Ford lost 6 percent to $9.89 after the automaker disclosed a sharp drop in quarterly profits and said it would undertake a restructuring that will cost $11 billion over the next three to five years.
Mattel also slumped, dropping 4.2 percent to $15.61 after the maker of Barbie and Hot Wheels reported a loss that was larger than analysts were expecting. It also said it would eliminate more than 2,200 jobs.
Benchmark U.S. crude rose 31 cents to settle at $69.61 per barrel in New York. Brent crude, used to price international oils, added 61 cents to close at $74.54.

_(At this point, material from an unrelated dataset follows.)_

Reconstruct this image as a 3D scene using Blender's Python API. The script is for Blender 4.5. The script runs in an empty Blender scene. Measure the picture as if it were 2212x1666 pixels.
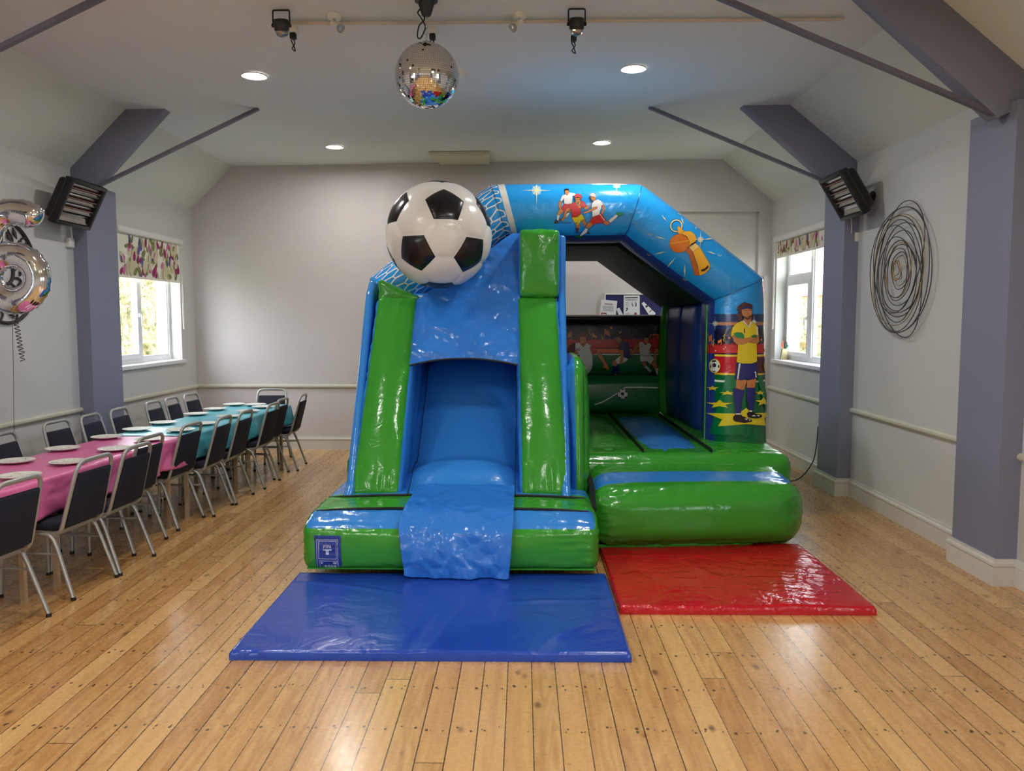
import bpy, bmesh, math, random
from mathutils import Vector, Matrix, noise
from mathutils.bvhtree import BVHTree
from mathutils.geometry import tessellate_polygon
random.seed(7)
PI=math.pi
sc=bpy.context.scene
col=sc.collection
# ---------------------------------------------------------------- camera
F=1750.; H=1.65
cp_=math.atan(143/F); cs_=math.atan(24/F*math.cos(cp_))
cd=bpy.data.cameras.new('camera'); cam=bpy.data.objects.new('camera',cd); col.objects.link(cam)
cam.location=(0,0,H); cam.rotation_euler=(PI/2-cp_,0,cs_)
cd.sensor_width=36; cd.lens=F/2212*36; cd.clip_start=.05; cd.clip_end=200
sc.camera=cam
def ray(px,py):
    a=(px-1106)/F; b=(833-py)/F
    s,c=math.sin(cp_),math.cos(cp_)
    fw=Vector((-math.sin(cs_)*c,math.cos(cs_)*c,-s)); rt=Vector((math.cos(cs_),math.sin(cs_),0)); up=Vector((-math.sin(cs_)*s,math.cos(cs_)*s,c))
    return fw+a*rt+b*up
CO=Vector((0,0,H))
def atY(px,py,Y): d=ray(px,py); return CO+d*(Y/d.y)
def atX(px,py,X): d=ray(px,py); return CO+d*(X/d.x)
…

The pickup in oil prices gave a boost to some energy stocks. Marathon Petroleum climbed 7.3 percent to $80.16.
Bond prices fell, sending yields higher. The yield on the 10-year Treasury rose to 2.98 percent from 2.97 percent.
The dollar rose to 111.23 yen from 110.83 on yen Wednesday. The euro weakened to $1.1645 from $1.1699.
Gold fell $6.10 to $1,225.70 an ounce. Silver lost 9 cents to $15.50 an ounce. Copper was little changed at $2.82 a pound.
In other energy futures trading, heating oil rose 3 cents to $2.18 a gallon. Wholesale gasoline added 4 cents to $2.16 a gallon. Natural gas added a penny to $2.78 per 1,000 cubic feet.
Major stock indexes in Europe rose. Germany’s DAX jumped 1.8 percent while France’s CAC 40 added 1 percent. Britain’s FTSE 100 gained 0.1 percent. In Asia, Japan’s Nikkei 225 lost 0.1 percent while South Korea’s Kospi added 0.7 percent. Hong Kong’s Hang Seng lost 0.5 percent.